Sono preoccupanti i segnali che arrivano sulla riforma delle pensioni. Il timore di un nuovo periodo di austerità previdenziale cresce alla luce delle ultime indicazioni di certi enti internazionali, ma non è detto che il governo Draghi sia disponibile a seguirle. Ma quali sono le ipotesi di riforma delle pensioni più in voga per il dopo Quota 100? sono essenzialmente due. La prima si basa sul pensionamento dai 63 anni, con una riduzione sull’intero importo della pensione, come proposto dall’Inps 6 anni fa. In questo modo si riduce la disparità di trattamento tra le pensioni contributive e miste. Anche i titolari di queste ultime potrebbero accedere prima al pensionamento, se vantano almeno 20 anni di contributi e hanno la prospettiva di una pensione superiore alla soglia minima.



C’è poi la proposta del presidente dell’Inps Tridico, basata sulla separazione tra quota retributiva e contributiva. Quindi, come ricorda Tiscali, si potrebbe andare in pensione prendendo l’anticipo solo per la parte contributiva, invece quella retributiva verrebbe goduta al raggiungimento dei 67 anni. Per le mamme lavoratrici, si potrebbe prevedere l’abbassamento di 1 anno per ogni figlio e di 1 anno ogni 10 anni per i lavori usuranti. Ma si attende anche la proposta della commissione – di cui fa parte anche Elsa Fornero – istituita proprio per elaborare proposte per la riforma delle pensioni. (agg. di Silvana Palazzo)



LA RIFORMA PENSIONI IN ATTESA

«Sono fiducioso che l’esecutivo troverà una soluzione equilibrata nella prossima legge di bilancio», con queste parole due giorni fa ormai il Ministro dell’Economia Daniele Franco ha fatto capire come non vi sia al momento alcuno spazio per una nuova riforma pensioni molto simile alla precedente. Quota 100 ha vita ancora molto breve, per problemi di spesa e di sostenibilità, come hanno più volte ripetuto in Commissione Europea, all’OCSE e ora pure dal n.1 del MEF, diretta “propaggine” politica del Presidente del Consiglio.

Manca però ancora la convocazione dei sindacati al primo tavolo di lavoro sulla riforma pensioni, il che non viene “nascosto” dalle sigle nazionali che lamentano un ritardo nel Ministro del Lavoro Andrea Orlando: «Dopo Quota 100 – osservava ieri il segretario confederale Cgil Roberto Ghiselli è necessario rendere più sostenibile socialmente il sistema, sulla base della piattaforma da noi presentata al governo.
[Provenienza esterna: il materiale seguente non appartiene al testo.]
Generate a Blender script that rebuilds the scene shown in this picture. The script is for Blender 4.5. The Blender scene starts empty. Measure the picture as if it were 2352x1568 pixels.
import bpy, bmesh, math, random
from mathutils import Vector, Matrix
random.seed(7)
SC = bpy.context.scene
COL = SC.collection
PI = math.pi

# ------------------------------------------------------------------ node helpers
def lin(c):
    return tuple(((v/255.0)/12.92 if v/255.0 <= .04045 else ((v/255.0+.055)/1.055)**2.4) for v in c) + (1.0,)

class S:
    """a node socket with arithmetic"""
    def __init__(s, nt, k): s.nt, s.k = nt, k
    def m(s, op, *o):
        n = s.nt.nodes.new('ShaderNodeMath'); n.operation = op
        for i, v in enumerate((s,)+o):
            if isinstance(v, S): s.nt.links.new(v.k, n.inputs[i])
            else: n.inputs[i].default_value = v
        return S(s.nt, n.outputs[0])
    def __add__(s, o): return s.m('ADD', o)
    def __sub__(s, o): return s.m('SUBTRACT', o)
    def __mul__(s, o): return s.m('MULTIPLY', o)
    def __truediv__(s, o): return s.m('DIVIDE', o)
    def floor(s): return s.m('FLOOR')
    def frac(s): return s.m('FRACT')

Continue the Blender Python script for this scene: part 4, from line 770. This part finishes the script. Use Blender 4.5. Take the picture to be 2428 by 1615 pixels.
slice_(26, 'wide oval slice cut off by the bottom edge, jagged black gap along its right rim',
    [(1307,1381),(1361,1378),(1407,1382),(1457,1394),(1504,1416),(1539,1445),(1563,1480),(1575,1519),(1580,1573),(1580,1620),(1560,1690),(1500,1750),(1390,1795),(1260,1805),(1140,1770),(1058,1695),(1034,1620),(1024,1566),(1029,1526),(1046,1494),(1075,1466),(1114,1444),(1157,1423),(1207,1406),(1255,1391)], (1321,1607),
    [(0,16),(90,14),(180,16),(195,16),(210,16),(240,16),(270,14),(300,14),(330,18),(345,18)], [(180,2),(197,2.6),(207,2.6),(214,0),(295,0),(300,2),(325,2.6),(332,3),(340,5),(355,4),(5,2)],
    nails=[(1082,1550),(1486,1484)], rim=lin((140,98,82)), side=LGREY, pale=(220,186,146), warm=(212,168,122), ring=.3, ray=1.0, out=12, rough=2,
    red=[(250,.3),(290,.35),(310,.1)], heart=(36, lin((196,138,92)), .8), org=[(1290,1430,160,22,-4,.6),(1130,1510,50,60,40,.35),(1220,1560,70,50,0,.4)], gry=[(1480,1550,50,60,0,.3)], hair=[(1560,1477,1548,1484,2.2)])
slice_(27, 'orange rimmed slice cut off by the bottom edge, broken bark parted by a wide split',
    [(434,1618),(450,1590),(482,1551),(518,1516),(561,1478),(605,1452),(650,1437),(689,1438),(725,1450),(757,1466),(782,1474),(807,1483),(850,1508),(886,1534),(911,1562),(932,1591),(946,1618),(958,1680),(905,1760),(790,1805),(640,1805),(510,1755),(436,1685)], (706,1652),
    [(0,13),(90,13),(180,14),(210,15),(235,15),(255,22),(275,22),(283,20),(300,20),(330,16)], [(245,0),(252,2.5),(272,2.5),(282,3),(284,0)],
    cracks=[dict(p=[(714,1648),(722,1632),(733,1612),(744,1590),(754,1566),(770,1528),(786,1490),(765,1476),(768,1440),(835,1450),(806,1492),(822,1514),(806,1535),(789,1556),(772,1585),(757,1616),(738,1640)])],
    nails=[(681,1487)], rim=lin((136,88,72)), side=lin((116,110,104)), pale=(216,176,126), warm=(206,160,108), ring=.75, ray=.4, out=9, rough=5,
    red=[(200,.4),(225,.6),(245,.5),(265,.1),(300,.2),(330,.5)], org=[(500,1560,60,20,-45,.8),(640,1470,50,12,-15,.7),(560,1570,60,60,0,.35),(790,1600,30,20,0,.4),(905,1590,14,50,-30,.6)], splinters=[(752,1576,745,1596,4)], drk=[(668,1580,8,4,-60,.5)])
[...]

Il ministro Orlando – conclude il sindacalista – si era impegnato a convocare il sindacato nei primi giorni di settembre ed è grave che ancora non lo abbia fatto».



IL NODO AUSTERITÀ DOPO QUOTA 100

I sindacati propongono una flessibilità in uscita per il mondo pensioni dai 62 anni, simile alla proposta rilanciata da Boeri e Perotti negli scorsi giorni su “Repubblica”, che già ricalca una vecchia proposta dell’ex Ministro Dem Cesare Damiano. La verità è che la Quota 100 non viene ritenuta al momento sostenibile praticamente da nessun partito, eccetto la Lega: altre forme di flessibilità, ha spiegato il MEF, sono difficili da realizzare al momento, anche se «abbiamo alcuni problemi di breve termine e di medio termine. Non posso indicare la soluzione che abbiamo in mente, deve essere discussa nel governo, ma sono fiducioso che troveremo il giusto equilibrio e che questo avrà il sostegno di tutto l’esecutivo», conclude Franco. Resta un forte rischio e si chiama austerità, come denuncia sul “Manifesto” oggi un editoriale di Massimo Franchi: «il dopo Quota 100 è un’austerità camuffata, OCSE e Ministro Franco vogliono tornare alla Fornero», con l’unica concessione il «sacrosanto allargamento dell’Ape Sociale». Sui rischi di nuova austerity imposti dall’Europa ha parlato ieri anche il tesoriere della Lega, nonché capogruppo del Carroccio in Commissione Finanze alla Camera, Giulio Centemero: «facciamo di tutto perché la Legge Fornero non ritorni. Potremmo riaprire finestre di Quota 100 non appena ci saranno le condizioni politiche che ora non ci sono: resta comunque evitare la Fornero, anche perché la Lega è la forza più massiccia interna alla maggioranza».